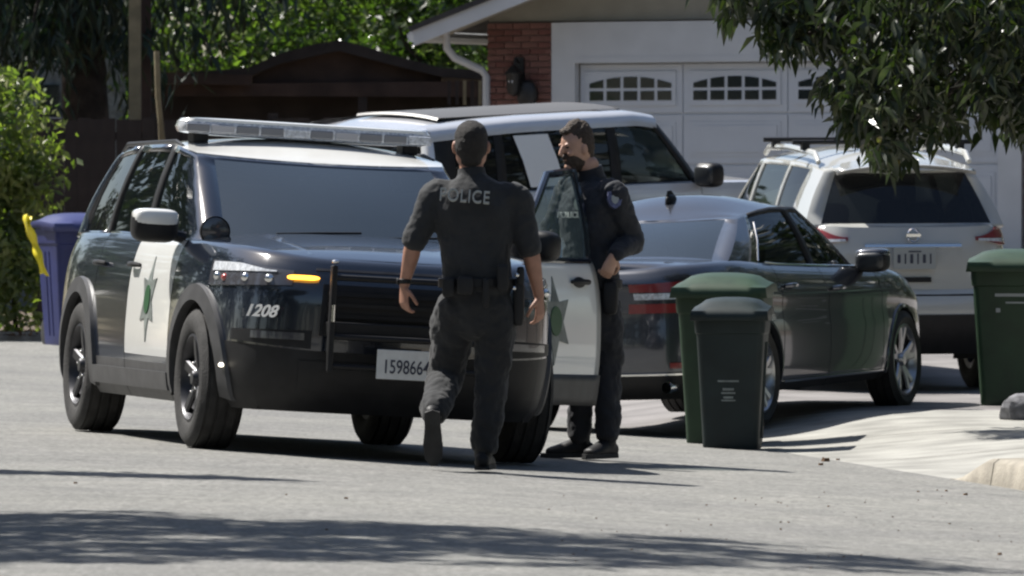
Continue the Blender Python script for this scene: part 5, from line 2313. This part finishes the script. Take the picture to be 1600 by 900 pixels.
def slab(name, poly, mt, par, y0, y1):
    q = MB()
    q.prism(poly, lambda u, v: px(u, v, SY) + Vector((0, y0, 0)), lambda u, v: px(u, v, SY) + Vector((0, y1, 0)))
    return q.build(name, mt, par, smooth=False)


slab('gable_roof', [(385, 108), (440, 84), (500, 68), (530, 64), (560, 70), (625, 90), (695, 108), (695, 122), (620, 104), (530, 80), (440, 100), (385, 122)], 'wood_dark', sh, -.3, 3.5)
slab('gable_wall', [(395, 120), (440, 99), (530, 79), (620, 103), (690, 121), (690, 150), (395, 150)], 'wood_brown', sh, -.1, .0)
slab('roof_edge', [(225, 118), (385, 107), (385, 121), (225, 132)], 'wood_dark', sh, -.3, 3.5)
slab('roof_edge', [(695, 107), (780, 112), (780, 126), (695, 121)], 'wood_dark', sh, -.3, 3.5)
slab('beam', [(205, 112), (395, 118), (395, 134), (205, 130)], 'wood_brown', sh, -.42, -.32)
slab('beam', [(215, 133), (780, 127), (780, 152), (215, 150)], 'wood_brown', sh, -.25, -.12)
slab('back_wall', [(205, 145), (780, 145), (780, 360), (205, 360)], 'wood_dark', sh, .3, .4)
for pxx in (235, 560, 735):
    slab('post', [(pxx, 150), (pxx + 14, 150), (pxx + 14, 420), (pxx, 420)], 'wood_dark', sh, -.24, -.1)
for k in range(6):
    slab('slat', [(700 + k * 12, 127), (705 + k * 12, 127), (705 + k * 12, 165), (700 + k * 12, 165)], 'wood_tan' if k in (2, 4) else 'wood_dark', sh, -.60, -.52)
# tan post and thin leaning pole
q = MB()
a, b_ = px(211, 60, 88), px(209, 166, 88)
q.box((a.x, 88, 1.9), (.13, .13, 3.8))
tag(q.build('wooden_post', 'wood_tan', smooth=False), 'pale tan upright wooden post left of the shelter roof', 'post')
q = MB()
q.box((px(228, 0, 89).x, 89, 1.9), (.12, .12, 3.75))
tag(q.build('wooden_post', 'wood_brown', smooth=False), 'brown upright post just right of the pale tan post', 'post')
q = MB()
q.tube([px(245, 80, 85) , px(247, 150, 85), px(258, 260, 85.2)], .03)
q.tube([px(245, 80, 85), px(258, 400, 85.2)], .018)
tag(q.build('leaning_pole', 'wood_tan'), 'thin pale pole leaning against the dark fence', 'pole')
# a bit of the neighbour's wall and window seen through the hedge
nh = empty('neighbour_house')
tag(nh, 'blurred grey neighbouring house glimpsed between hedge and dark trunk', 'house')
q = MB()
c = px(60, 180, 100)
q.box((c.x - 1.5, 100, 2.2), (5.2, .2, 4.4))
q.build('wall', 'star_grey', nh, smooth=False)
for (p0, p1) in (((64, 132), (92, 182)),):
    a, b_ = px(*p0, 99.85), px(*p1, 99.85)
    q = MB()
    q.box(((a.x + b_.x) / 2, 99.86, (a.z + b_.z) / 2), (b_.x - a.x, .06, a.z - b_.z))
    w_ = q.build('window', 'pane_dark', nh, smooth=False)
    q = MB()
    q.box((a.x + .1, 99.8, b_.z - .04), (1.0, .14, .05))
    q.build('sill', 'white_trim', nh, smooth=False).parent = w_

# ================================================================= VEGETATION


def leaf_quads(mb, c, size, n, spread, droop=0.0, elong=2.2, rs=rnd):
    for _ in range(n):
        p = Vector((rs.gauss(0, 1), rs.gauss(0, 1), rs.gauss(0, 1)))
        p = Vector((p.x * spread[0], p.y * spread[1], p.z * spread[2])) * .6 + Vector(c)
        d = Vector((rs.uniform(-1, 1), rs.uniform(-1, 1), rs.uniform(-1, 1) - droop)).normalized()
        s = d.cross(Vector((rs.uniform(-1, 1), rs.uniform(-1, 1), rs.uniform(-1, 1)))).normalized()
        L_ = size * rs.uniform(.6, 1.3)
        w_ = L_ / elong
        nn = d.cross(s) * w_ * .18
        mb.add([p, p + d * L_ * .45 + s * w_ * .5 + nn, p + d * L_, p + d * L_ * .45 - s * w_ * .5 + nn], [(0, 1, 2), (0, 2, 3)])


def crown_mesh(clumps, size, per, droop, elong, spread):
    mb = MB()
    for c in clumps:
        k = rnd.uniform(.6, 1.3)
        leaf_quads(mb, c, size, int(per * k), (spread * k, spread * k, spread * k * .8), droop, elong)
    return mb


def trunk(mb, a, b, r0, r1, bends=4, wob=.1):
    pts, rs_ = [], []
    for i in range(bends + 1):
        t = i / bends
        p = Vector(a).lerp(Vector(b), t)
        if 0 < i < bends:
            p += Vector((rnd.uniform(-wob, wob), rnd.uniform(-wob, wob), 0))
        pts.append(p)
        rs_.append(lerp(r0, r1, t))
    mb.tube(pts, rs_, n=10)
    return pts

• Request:
Transcribe the full listing above exactly as it stands, minus the pictures.

• The solution:
Continue the Blender Python script for this scene: part 5, from line 2313. This part finishes the script. Take the picture to be 1600 by 900 pixels.
def slab(name, poly, mt, par, y0, y1):
    q = MB()
    q.prism(poly, lambda u, v: px(u, v, SY) + Vector((0, y0, 0)), lambda u, v: px(u, v, SY) + Vector((0, y1, 0)))
    return q.build(name, mt, par, smooth=False)


slab('gable_roof', [(385, 108), (440, 84), (500, 68), (530, 64), (560, 70), (625, 90), (695, 108), (695, 122), (620, 104), (530, 80), (440, 100), (385, 122)], 'wood_dark', sh, -.3, 3.5)
slab('gable_wall', [(395, 120), (440, 99), (530, 79), (620, 103), (690, 121), (690, 150), (395, 150)], 'wood_brown', sh, -.1, .0)
slab('roof_edge', [(225, 118), (385, 107), (385, 121), (225, 132)], 'wood_dark', sh, -.3, 3.5)
slab('roof_edge', [(695, 107), (780, 112), (780, 126), (695, 121)], 'wood_dark', sh, -.3, 3.5)
slab('beam', [(205, 112), (395, 118), (395, 134), (205, 130)], 'wood_brown', sh, -.42, -.32)
slab('beam', [(215, 133), (780, 127), (780, 152), (215, 150)], 'wood_brown', sh, -.25, -.12)
slab('back_wall', [(205, 145), (780, 145), (780, 360), (205, 360)], 'wood_dark', sh, .3, .4)
for pxx in (235, 560, 735):
    slab('post', [(pxx, 150), (pxx + 14, 150), (pxx + 14, 420), (pxx, 420)], 'wood_dark', sh, -.24, -.1)
for k in range(6):
    slab('slat', [(700 + k * 12, 127), (705 + k * 12, 127), (705 + k * 12, 165), (700 + k * 12, 165)], 'wood_tan' if k in (2, 4) else 'wood_dark', sh, -.60, -.52)
# tan post and thin leaning pole
q = MB()
a, b_ = px(211, 60, 88), px(209, 166, 88)
q.box((a.x, 88, 1.9), (.13, .13, 3.8))
tag(q.build('wooden_post', 'wood_tan', smooth=False), 'pale tan upright wooden post left of the shelter roof', 'post')
q = MB()
q.box((px(228, 0, 89).x, 89, 1.9), (.12, .12, 3.75))
tag(q.build('wooden_post', 'wood_brown', smooth=False), 'brown upright post just right of the pale tan post', 'post')
q = MB()
q.tube([px(245, 80, 85) , px(247, 150, 85), px(258, 260, 85.2)], .03)
q.tube([px(245, 80, 85), px(258, 400, 85.2)], .018)
tag(q.build('leaning_pole', 'wood_tan'), 'thin pale pole leaning against the dark fence', 'pole')
# a bit of the neighbour's wall and window seen through the hedge
nh = empty('neighbour_house')
tag(nh, 'blurred grey neighbouring house glimpsed between hedge and dark trunk', 'house')
q = MB()
c = px(60, 180, 100)
q.box((c.x - 1.5, 100, 2.2), (5.2, .2, 4.4))
q.build('wall', 'star_grey', nh, smooth=False)
for (p0, p1) in (((64, 132), (92, 182)),):
    a, b_ = px(*p0, 99.85), px(*p1, 99.85)
    q = MB()
    q.box(((a.x + b_.x) / 2, 99.86, (a.z + b_.z) / 2), (b_.x - a.x, .06, a.z - b_.z))
    w_ = q.build('window', 'pane_dark', nh, smooth=False)
    q = MB()
    q.box((a.x + .1, 99.8, b_.z - .04), (1.0, .14, .05))
    q.build('sill', 'white_trim', nh, smooth=False).parent = w_

# ================================================================= VEGETATION


def leaf_quads(mb, c, size, n, spread, droop=0.0, elong=2.2, rs=rnd):
    for _ in range(n):
        p = Vector((rs.gauss(0, 1), rs.gauss(0, 1), rs.gauss(0, 1)))
        p = Vector((p.x * spread[0], p.y * spread[1], p.z * spread[2])) * .6 + Vector(c)
        d = Vector((rs.uniform(-1, 1), rs.uniform(-1, 1), rs.uniform(-1, 1) - droop)).normalized()
        s = d.cross(Vector((rs.uniform(-1, 1), rs.uniform(-1, 1), rs.uniform(-1, 1)))).normalized()
        L_ = size * rs.uniform(.6, 1.3)
        w_ = L_ / elong
        nn = d.cross(s) * w_ * .18
        mb.add([p, p + d * L_ * .45 + s * w_ * .5 + nn, p + d * L_, p + d * L_ * .45 - s * w_ * .5 + nn], [(0, 1, 2), (0, 2, 3)])


def crown_mesh(clumps, size, per, droop, elong, spread):
    mb = MB()
    for c in clumps:
        k = rnd.uniform(.6, 1.3)
        leaf_quads(mb, c, size, int(per * k), (spread * k, spread * k, spread * k * .8), droop, elong)
    return mb


def trunk(mb, a, b, r0, r1, bends=4, wob=.1):
    pts, rs_ = [], []
    for i in range(bends + 1):
        t = i / bends
        p = Vector(a).lerp(Vector(b), t)
        if 0 < i < bends:
            p += Vector((rnd.uniform(-wob, wob), rnd.uniform(-wob, wob), 0))
        pts.append(p)
        rs_.append(lerp(r0, r1, t))
    mb.tube(pts, rs_, n=10)
    return pts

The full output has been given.